In 1995, petitioner was sentenced, as a persistent felony offender, to four concurrent prison terms of 25 years to life. In 2010, he requested that respondent, pursuant to Correction Law § 601-a, notify the sentencing court that he had been erroneously sentenced as a persistent felony offender. Respondent denied the request, based upon his determination that petitioner had not demonstrated that he was sentenced in error [FN1]. Thereafter, petitioner commenced this CPLR article 78 proceeding, in the nature of mandamus, seeking to compel respondent to make the requested notification. Supreme Court dismissed the petition based upon the principle of collateral estoppel and petitioner now appeals.
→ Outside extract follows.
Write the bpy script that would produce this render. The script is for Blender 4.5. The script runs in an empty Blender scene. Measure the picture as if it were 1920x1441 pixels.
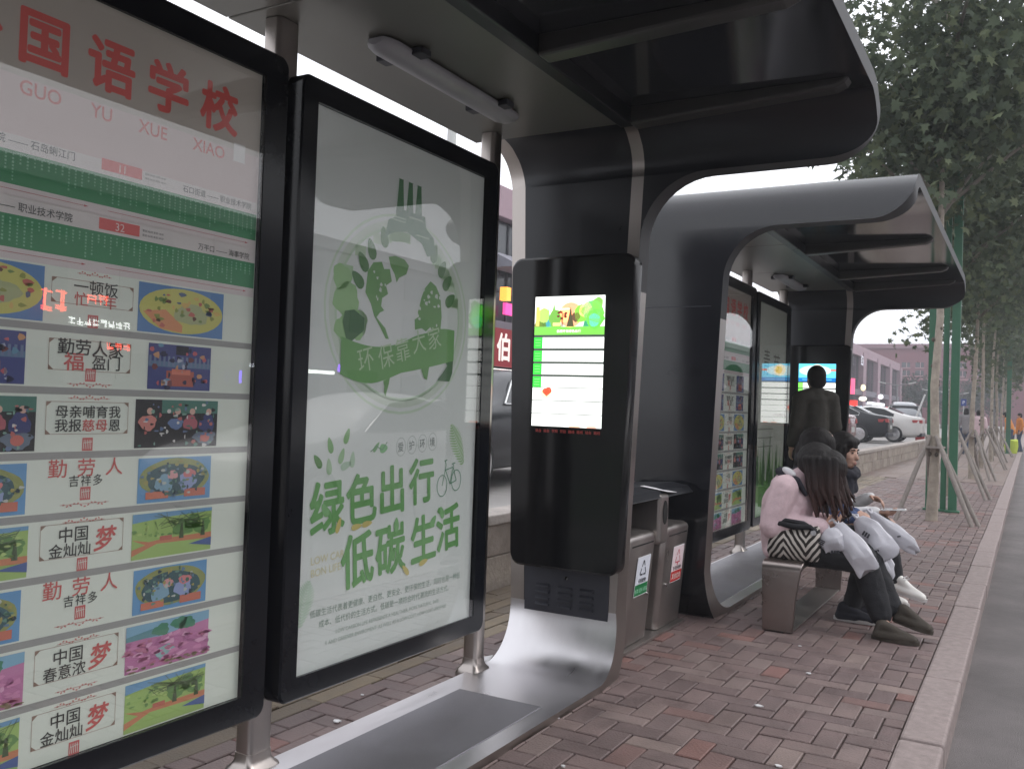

We affirm, albeit on different grounds. "The writ of mandamus is an extraordinary [*2]remedy that lies only to compel the performance of acts which are mandatory, not discretionary, and only when there is a clear legal right to the relief sought" (Matter of Johnson v Corbitt, 87 AD3d 1214, 1215 [2011], lv denied 18 NY3d 802 [2011] [citations omitted]; see Matter of Morrison v Hynes, 82 AD3d 772, 772 [2011]). Clearly, "[t]he act sought to be compelled must be ministerial, nondiscretionary and nonjudgmental" (Matter of Brown v New York State Dept. of Social Servs., 106 AD2d 740, 741 [1984], lv denied 65 NY2d 604 [1985]; accord Matter of New York Civ. Liberties Union v State of New York, 3 AD3d 811, 814 [2004], affd 4 NY3d 175 [2005]). Pursuant to Correction Law § 601-a, respondent has a duty to inform the sentencing court "[w]henever it shall appear to the satisfaction of [respondent] based upon facts submitted on behalf of a person sentenced and confined in a state prison, that any such person has been erroneously sentenced." Accordingly, inasmuch as the initial determination of whether notification pursuant to Correction Law § 601-a is entrusted to respondent's discretion and judgment — i.e., respondent must determine whether an erroneous sentence has been demonstrated — mandamus does not lie (see generally Matter of New York Civ. Liberties Union v State of New York, 4 NY3d 175, 184 [2005]; Matter of Glenman Indus. & Commercial Contr. Corp. v New York State Off. of the State Comptroller, 75 AD3d 986, 989 [2010]; Matter of Coleman v Goord, 307 AD2d 462, 463 [2003]). We note, however, that claims that an imposed sentence was illegal, unauthorized or invalid may be brought pursuant to CPL 440.20.

Mercure, J.P., Rose, Spain and Garry, JJ., concur.

ORDERED that the judgment is affirmed, without costs. Footnotes

Footnote 1: Petitioner also filed a grievance with the inmate grievance committee requesting the same relief, which was denied.